Every human is a gardener at heart, haunted by a longing for Eden, as Minari masterfully shows. Yet no earthly place we’ve settled in—or migrated from—will ever satisfy our desire for a better country, the “heavenly one” where God’s people will dwell forever with Christ (Heb. 11:16).
When I first saw the trailer for Lee Isaac Chung’s Minari, I was floored with excitement. As a Korean American, my phone blew up with others in my community anticipating cathartic tears from our rekindled childhood. After viewing Minari, though, my eyes were dry of any tears of nostalgia or trauma. But my soul was full. Chung did not reach for the easy, simple fruit of creating a feel-good story of his upbringing, but rather “something that got at spiritual matters and what it means to be a human being. What it means to be a man. What it feels like to be a failure.”

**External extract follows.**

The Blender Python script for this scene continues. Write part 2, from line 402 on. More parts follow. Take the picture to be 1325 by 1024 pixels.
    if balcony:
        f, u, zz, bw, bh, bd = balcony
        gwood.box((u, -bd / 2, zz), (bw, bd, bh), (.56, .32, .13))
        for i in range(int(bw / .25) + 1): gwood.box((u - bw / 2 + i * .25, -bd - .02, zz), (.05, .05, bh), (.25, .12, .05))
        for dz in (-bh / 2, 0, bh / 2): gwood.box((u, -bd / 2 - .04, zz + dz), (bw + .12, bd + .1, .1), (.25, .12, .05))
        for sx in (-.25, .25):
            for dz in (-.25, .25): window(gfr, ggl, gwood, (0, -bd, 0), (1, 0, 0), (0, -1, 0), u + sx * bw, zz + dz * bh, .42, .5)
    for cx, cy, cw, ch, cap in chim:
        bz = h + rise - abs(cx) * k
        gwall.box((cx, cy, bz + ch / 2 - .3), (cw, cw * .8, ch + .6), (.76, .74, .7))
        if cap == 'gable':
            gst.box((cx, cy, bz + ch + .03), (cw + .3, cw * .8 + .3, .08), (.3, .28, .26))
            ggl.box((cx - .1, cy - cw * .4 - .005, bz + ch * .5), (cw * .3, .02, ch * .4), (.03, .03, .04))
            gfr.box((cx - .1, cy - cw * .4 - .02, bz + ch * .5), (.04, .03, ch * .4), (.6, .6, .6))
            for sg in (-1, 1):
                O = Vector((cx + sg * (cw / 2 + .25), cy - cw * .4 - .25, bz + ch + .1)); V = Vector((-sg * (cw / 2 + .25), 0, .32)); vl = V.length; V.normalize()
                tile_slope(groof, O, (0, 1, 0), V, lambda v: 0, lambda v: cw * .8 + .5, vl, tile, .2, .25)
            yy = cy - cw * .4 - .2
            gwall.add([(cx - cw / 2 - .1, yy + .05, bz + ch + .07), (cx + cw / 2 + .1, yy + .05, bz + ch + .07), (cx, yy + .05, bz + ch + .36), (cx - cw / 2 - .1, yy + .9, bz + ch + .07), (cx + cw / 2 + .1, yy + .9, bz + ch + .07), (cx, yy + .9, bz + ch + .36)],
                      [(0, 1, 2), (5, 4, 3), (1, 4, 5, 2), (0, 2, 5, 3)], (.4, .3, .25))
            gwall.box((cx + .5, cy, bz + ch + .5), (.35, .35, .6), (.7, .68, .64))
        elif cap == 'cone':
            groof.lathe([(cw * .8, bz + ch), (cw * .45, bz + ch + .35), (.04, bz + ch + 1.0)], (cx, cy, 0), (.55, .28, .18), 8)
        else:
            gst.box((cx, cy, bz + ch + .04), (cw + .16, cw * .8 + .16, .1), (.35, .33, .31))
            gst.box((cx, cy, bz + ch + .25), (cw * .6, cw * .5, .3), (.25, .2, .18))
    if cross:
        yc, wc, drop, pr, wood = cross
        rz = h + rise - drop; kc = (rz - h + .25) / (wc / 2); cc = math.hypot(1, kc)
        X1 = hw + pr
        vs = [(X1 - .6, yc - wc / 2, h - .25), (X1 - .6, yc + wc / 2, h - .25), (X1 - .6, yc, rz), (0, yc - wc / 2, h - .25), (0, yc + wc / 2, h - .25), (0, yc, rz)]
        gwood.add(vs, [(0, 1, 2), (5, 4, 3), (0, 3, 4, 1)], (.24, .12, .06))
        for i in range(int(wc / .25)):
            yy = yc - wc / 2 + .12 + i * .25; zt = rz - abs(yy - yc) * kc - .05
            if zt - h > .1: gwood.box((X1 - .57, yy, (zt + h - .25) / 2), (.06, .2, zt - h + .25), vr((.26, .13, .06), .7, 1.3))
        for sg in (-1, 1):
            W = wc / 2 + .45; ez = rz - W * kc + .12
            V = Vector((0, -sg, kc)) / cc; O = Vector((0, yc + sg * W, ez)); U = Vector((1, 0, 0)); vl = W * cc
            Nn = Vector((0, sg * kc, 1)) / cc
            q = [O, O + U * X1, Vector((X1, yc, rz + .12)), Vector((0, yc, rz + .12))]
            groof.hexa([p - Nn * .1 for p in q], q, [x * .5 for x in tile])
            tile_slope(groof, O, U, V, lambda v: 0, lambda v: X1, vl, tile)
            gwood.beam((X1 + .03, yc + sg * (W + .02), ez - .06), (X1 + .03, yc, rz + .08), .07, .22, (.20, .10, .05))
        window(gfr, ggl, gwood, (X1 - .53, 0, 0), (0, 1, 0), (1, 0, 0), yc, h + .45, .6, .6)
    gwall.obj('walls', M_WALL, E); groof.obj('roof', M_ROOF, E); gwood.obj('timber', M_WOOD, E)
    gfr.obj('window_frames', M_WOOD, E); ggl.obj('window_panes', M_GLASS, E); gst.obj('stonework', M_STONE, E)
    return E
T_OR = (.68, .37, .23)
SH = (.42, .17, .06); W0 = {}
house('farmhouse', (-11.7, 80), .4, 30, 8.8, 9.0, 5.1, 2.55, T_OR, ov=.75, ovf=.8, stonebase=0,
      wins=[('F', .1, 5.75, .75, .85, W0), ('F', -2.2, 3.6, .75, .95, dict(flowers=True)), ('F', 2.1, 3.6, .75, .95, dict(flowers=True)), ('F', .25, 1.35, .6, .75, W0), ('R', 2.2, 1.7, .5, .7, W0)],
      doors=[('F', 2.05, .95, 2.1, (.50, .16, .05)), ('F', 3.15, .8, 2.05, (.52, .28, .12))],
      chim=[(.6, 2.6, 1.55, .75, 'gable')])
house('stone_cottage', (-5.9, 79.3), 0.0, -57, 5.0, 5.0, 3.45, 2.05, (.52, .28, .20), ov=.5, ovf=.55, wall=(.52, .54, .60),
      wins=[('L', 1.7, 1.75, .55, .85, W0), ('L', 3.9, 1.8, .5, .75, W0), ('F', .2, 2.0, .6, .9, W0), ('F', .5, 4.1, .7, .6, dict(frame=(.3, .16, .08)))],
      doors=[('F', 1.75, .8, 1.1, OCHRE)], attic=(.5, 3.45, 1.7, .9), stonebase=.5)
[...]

Chung, a Christian, wrote to me:
I made the film with the conviction and hope that we share much in common as human beings. Sometimes Korean Americans can feel alienation in their communities due to race, and they can feel further alienation in their own families while navigating cultural and language barriers with older generations. My desire was to go beyond these apparent divisions and look for the human story within this film’s setting and people.
Minari reminds us of the truths of Hebrews 11:13–14, that we are “strangers and exiles on [this] earth . . . seeking a homeland.”
Search for Eden
The film—out today in select theaters or virtual screenings—follows Jacob Yi (Steven Yeun), who leads his family from California’s comforts to the beautiful but lonely Ozarks of Arkansas to build a “big, big garden.” With the “best dirt in America,” he hopes his farm’s crops will be bountiful and profitable.
Chung wanted viewers to resonate with this desire to return to Eden. “Of all texts, Scripture was most likely the biggest reference for the script,” he told me. “The Bible includes many stories about gardens and farming, and the entire arc of its narrative seems to place key moments of betrayal and redemption within gardens. Minari is a story of immigrants, but at its heart, it’s about a family trying to find a new life. They’ve left one garden and are in search of another.”
The film’s central conflict comes when Jacob’s dreams of a flourishing garden clash with his wife Monica (Yeri Han), whose focus is on the flourishing of the family itself, especially their young son (Alan S. Kim), who has a weak heart. As the story progresses, Jacob’s garden task turns out to be about much more than just producing a healthy crop and being a successful farmer. It’s also about being cultivated as a healthy man and husband, father and friend.
Watering our Gardens
Much of the film’s drama stems from Jacob’s search for an essential ingredient for his farm: a water source. His search for a nourishing well—“Jacob’s well,” another biblical reference (John 4:6)—is full of setbacks.